* [Exercise task] Copy the lines from the start of the records below through the line containing "m = MB(); m.blob((q.x, q.y, zt", both included, and leave out the pictures.

[Stored dataset items]
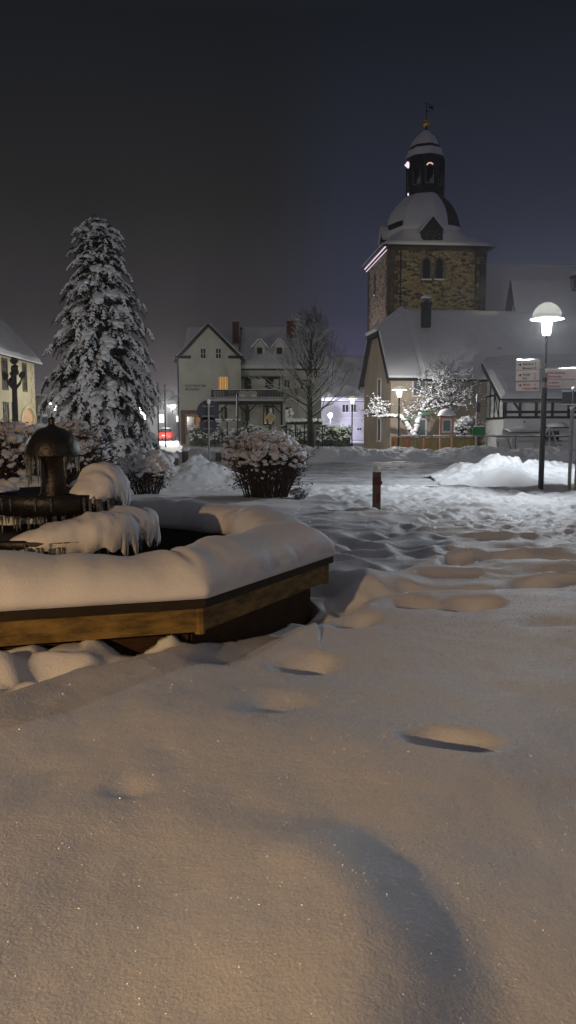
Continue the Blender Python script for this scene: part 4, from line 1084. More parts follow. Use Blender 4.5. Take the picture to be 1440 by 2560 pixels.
for dd0, dh in ((-o_, hd), (D + o_, D - hd)):
    a1, b1 = bp(-.34, dd0, zo), bp(-.34, dh, hz); m.prism([a1, b1, b1 - Vector((0, 0, .22)), a1 - Vector((0, 0, .22))], tuple(PF_.u * .1))
a1, b1 = bp(-.38, hd, hz), bp(-.38, D - hd, hz); m.prism([a1, b1, b1 - Vector((0, 0, .18)), a1 - Vector((0, 0, .18))], tuple(PF_.u * .1))
m.box(bp(Lh / 2, -o_ - .02, zo + .02), (Lh + .6, .12, .12), BA); m.build('verge_board', 'timber', t)
wpx(t, PF_, 1034, 949, 1061, 988, pane='glass_grey', fw=.10, mull=(0, 0)); wpx(t, PF_, 1040, 1050, 1062, 1096, pane='glass_grey', fw=.12, mull=(0, 0))
for z0_, z1_ in ((1012, 950), (1100, 1048)):
    a0, zb = PG.hit(948, z0_); _, zt = PG.hit(948, z1_); window(t, PG, a0 - .35, a0 + .35, zb, zt, fw=.12, mull=(0, 0), pane='glass')
m = MB(); PF_.box(m, 8.4, 9.2, ez - 2.6, ez - .1, .0, .25); m.build('dark_recess', 'slate', t)
cp = bp(0, 1.9, 0); a_, z_ = Plane(cp.x, cp.y, BA).hit(1065, 795); q = bp(a_, 1.9, 0)
_, zt = Plane(cp.x, cp.y, BA).hit(1065, 757)
chimney(t, q.x, q.y, z_ - .6, zt, .5, .5, 'slate', 0, BA)
m = MB(); m.box((q.x, q.y, zt + .22), (.62, .62, .06), BA)
for s_ in ((-1, -1), (1, 1), (-1, 1), (1, -1)): m.box((q.x + .2 * s_[0], q.y + .2 * s_[1], zt + .1), (.08, .08, .2))
m.build('chimney_cover', 'grey_metal', t)
m = MB(); m.blob((q.x, q.y, zt + .25), (.36, .36, .22), .1, 2, 2, 2, flat=.9); m.build('chimney_snow', 'snow_cap', t, True)

# ---- tall roof right of it
RY = 58.0
t = thing('steep_roofed_house', (XW(1330, RY), RY, 0), 'house with a tall steep snow roof rising behind the tall street lamp', 'house')
rx0 = XW(1264, RY + 4.5); rzz = ZW(703, RY + 4.5); PR = 5.0; ze = 4.6; rx1 = rx0 + 20
m = MB(); m.prism([Vector((rx0 + .5, RY, -.2)), Vector((rx0 + .5, RY + 9, -.2)), Vector((rx0 + .5, RY + 9, ze)), Vector((rx0 + .5, RY + 4.5, rzz - .3)), Vector((rx0 + .5, RY, ze))], (rx1 - rx0 - 1, 0, 0)); m.build('wall', 'beige_plaster', t)
s_ = (rzz - ze) / 4.5
roofslab(t, [vx(rx0, ze - .4 * s_, RY - .4), vx(rx1, ze - .4 * s_, RY - .4), vx(rx1, rzz, RY + 4.5), vx(rx0, rzz, RY + 4.5)], snow=.22)
roofslab(t, [vx(rx0, ze - .4 * s_, RY + 9.4), vx(rx1, ze - .4 * s_, RY + 9.4), vx(rx1, rzz, RY + 4.5), vx(rx0, rzz, RY + 4.5)], snow=.22)
chimney(t, XW(1425, RY + 3.6), RY + 3.6, ZW(728, RY + 3.6), ZW(689, RY + 3.6), .62, .62, 'slate', .12)

# ---- half-timbered house
TX, TYY = 12.4, 44.0
t = thing('half_timbered_house', (TX, TYY, 0), 'white half-timbered house with a low snow roof and brick chimney', 'house')
DT = 5.0; ez = ZW(990, TYY); rz2 = ZW(893, TYY + DT); Lt = 15.0
PTF = Plane(TX, TYY, R(0)); PTG = Plane(TX, TYY + DT, R(-90))
m = MB(); m.prism([Vector((TX, TYY, -.2)), Vector((TX, TYY + DT, -.2)), Vector((TX, TYY + DT, rz2 - .2)), Vector((TX, TYY, ez - .05))], (Lt, 0, 0)); m.build('wall', 'white_plaster', t)
sl = (rz2 - ez) / DT
roofslab(t, [Vector((TX - .35, TYY - .5, ez - .5 * sl)), Vector((TX + Lt, TYY - .5, ez - .5 * sl)), Vector((TX + Lt, TYY + DT + .1, rz2 + .05)), Vector((TX - .35, TYY + DT + .1, rz2 + .05))], snow=.2, th=.1)
m = MB(); zt1, zt0 = ZW(1036, TYY), ZW(1043, TYY)
zt1 = ZW(1032, TYY); zt0 = ZW(1042, TYY)
PTF.box(m, -.05, Lt, zt0 - .1, zt0 + .04, -.02, .04); PTF.box(m, -.05, Lt, zt1 - .03, zt1 + .12, -.02, .043); PTF.box(m, -.05, Lt, ez - .28, ez - .14, -.02, .041)
for i in range(14):
    a_ = .0 + i * .93 + (.15 if i == 0 else 0)
    if i == 0: PTF.box(m, -.05, .16, zt0, ez - .1, -.02, .046)
    else:
        PTF.box(m, a_ - .08 + .0, a_ + .08, zt0, ez - .2, -.02, .037)
for a0_, a1_ in ((.35, .93 * 1), (.93 * 4.9, .93 * 4.1), (.93 * 7, .93 * 7.8)):
    m.prism([PTF.pt(a0_, ez - .2, .0), PTF.pt(a0_ + .15, ez - .2, .0), PTF.pt(a1_ + .12, zt1 + .05, .0), PTF.pt(a1_ - .03, zt1 + .05, .0)], tuple(PTF.n * .033))
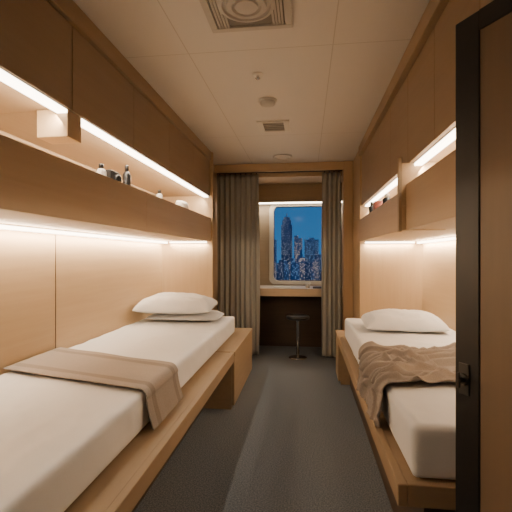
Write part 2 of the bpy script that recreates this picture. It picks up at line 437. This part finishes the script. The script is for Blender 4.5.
# ------------------------------------------------------------------ beds
ZL = 0.42
def bed(side, y0, y1, xo, xt, label):
    xb = XL+0.003 if side < 0 else XR-0.003
    t = thing('bed_frame', label, 'bed', ((xb+xo)/2, (y0+y1)/2, 0))
    s = 1 if side < 0 else -1
    xr = xo - s*0.03
    obj('platform', B(min(xb, xr), max(xb, xr), y0+0.03, y1, ZL-0.05, ZL), WM, t)
    obj('side_rail', B(min(xr, xo), max(xr, xo), y0, y1, ZL-0.066, ZL+0.004, bev=0.004), WM, t)
    obj('foot_rail', B(min(xb, xr), max(xb, xr), y0, y0+0.03, ZL-0.066, ZL+0.004, bev=0.004), WMX, t)
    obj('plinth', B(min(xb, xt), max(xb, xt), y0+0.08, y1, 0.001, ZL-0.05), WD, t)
    return t
bed(-1, 0.42, 2.878, -0.52, -0.75, 'wooden bed platform of the left berth, beside the grey carpet aisle')
bed(1, 1.275, 3.56, 0.28, 0.38, 'wooden bed platform of the right berth, beside the open door')
def nightstand(side, y0, y1, xo, label):
    xb = XL+0.003 if side < 0 else XR-0.003
    s = 1 if side < 0 else -1
    t = thing('nightstand', label, 'cabinet', ((xb+xo)/2, (y0+y1)/2, 0))
    xr = xo - s*0.022
    obj('body', B(min(xb, xr), max(xb, xr), y0+0.02, y1, 0.001, ZL-0.03), WM, t)
    obj('near_panel', B(min(xb, xr), max(xb, xr), y0, y0+0.02, 0.001, ZL-0.03), WM, t)
    obj('top', B(min(xb, xo+s*0.004), max(xb, xo+s*0.004), y0, y1, ZL-0.03, ZL+0.004, bev=0.003), WM, t)
    obj('door', B(min(xr, xo), max(xr, xo), y0+0.004, y1-0.004, 0.03, ZL-0.034, bev=0.002), WM, t)
nightstand(-1, 2.882, YP-0.003, -0.52, 'light wooden cabinet at the pillow end of the left bed')
nightstand(1, 3.563, YP-0.003, 0.28, 'narrow wooden cabinet at the pillow end of the right bed')

ZM = 0.575
ZMR = 0.595
def mattress(x0, x1, y0, y1, zm, label, seed):
    t = thing('mattress', label, 'mattress', ((x0+x1)/2, (y0+y1)/2, ZL+0.006))
    obj('fitted_sheet', soft_box(x0, x1, y0, y1, ZL+0.006, zm, 0.020, 0.016, 0.004, 8, seed, 0.0035), SHEET, t, True)
    return t
mattress(XL+0.010, -0.645, 0.46, 3.60, ZM, 'long white sheeted mattress on the left bed', 3)
mattress(0.33, XR-0.010, 1.300, 3.50, ZMR, 'shorter white sheeted mattress on the right bed', 11)

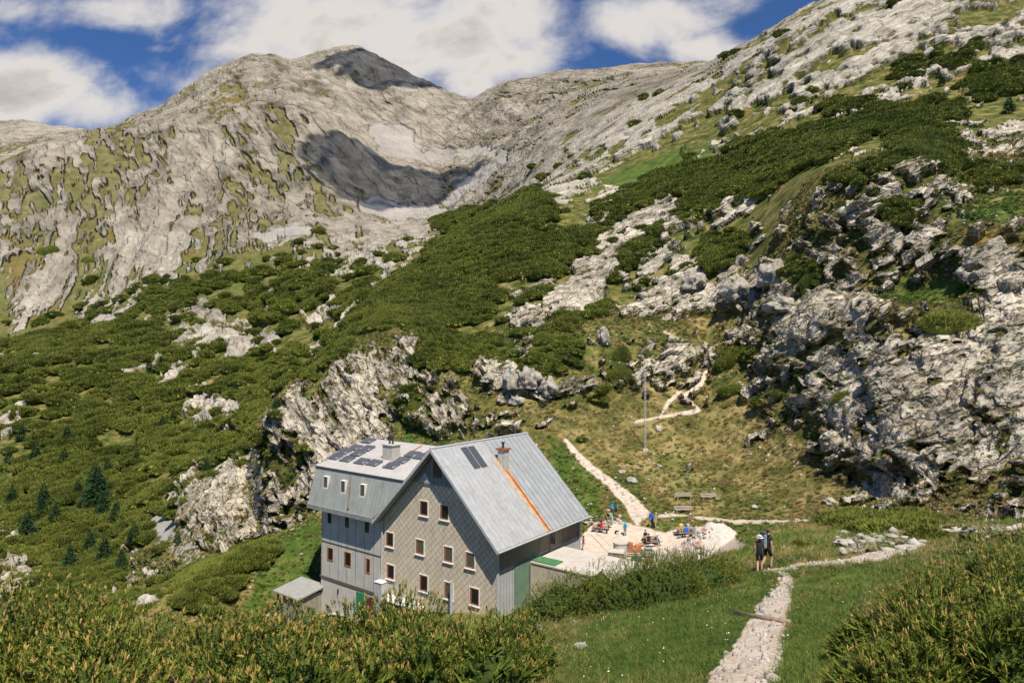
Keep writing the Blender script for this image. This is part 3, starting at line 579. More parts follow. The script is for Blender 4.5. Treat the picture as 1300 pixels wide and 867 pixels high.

* [Written reply]
Continue the Blender Python script for this scene: part 4, from line 1084. More parts follow. Use Blender 4.5. Take the picture to be 1440 by 2560 pixels.
for dd0, dh in ((-o_, hd), (D + o_, D - hd)):
    a1, b1 = bp(-.34, dd0, zo), bp(-.34, dh, hz); m.prism([a1, b1, b1 - Vector((0, 0, .22)), a1 - Vector((0, 0, .22))], tuple(PF_.u * .1))
a1, b1 = bp(-.38, hd, hz), bp(-.38, D - hd, hz); m.prism([a1, b1, b1 - Vector((0, 0, .18)), a1 - Vector((0, 0, .18))], tuple(PF_.u * .1))
m.box(bp(Lh / 2, -o_ - .02, zo + .02), (Lh + .6, .12, .12), BA); m.build('verge_board', 'timber', t)
wpx(t, PF_, 1034, 949, 1061, 988, pane='glass_grey', fw=.10, mull=(0, 0)); wpx(t, PF_, 1040, 1050, 1062, 1096, pane='glass_grey', fw=.12, mull=(0, 0))
for z0_, z1_ in ((1012, 950), (1100, 1048)):
    a0, zb = PG.hit(948, z0_); _, zt = PG.hit(948, z1_); window(t, PG, a0 - .35, a0 + .35, zb, zt, fw=.12, mull=(0, 0), pane='glass')
m = MB(); PF_.box(m, 8.4, 9.2, ez - 2.6, ez - .1, .0, .25); m.build('dark_recess', 'slate', t)
cp = bp(0, 1.9, 0); a_, z_ = Plane(cp.x, cp.y, BA).hit(1065, 795); q = bp(a_, 1.9, 0)
_, zt = Plane(cp.x, cp.y, BA).hit(1065, 757)
chimney(t, q.x, q.y, z_ - .6, zt, .5, .5, 'slate', 0, BA)
m = MB(); m.box((q.x, q.y, zt + .22), (.62, .62, .06), BA)
for s_ in ((-1, -1), (1, 1), (-1, 1), (1, -1)): m.box((q.x + .2 * s_[0], q.y + .2 * s_[1], zt + .1), (.08, .08, .2))
m.build('chimney_cover', 'grey_metal', t)
m = MB(); m.blob((q.x, q.y, zt + .25), (.36, .36, .22), .1, 2, 2, 2, flat=.9); m.build('chimney_snow', 'snow_cap', t, True)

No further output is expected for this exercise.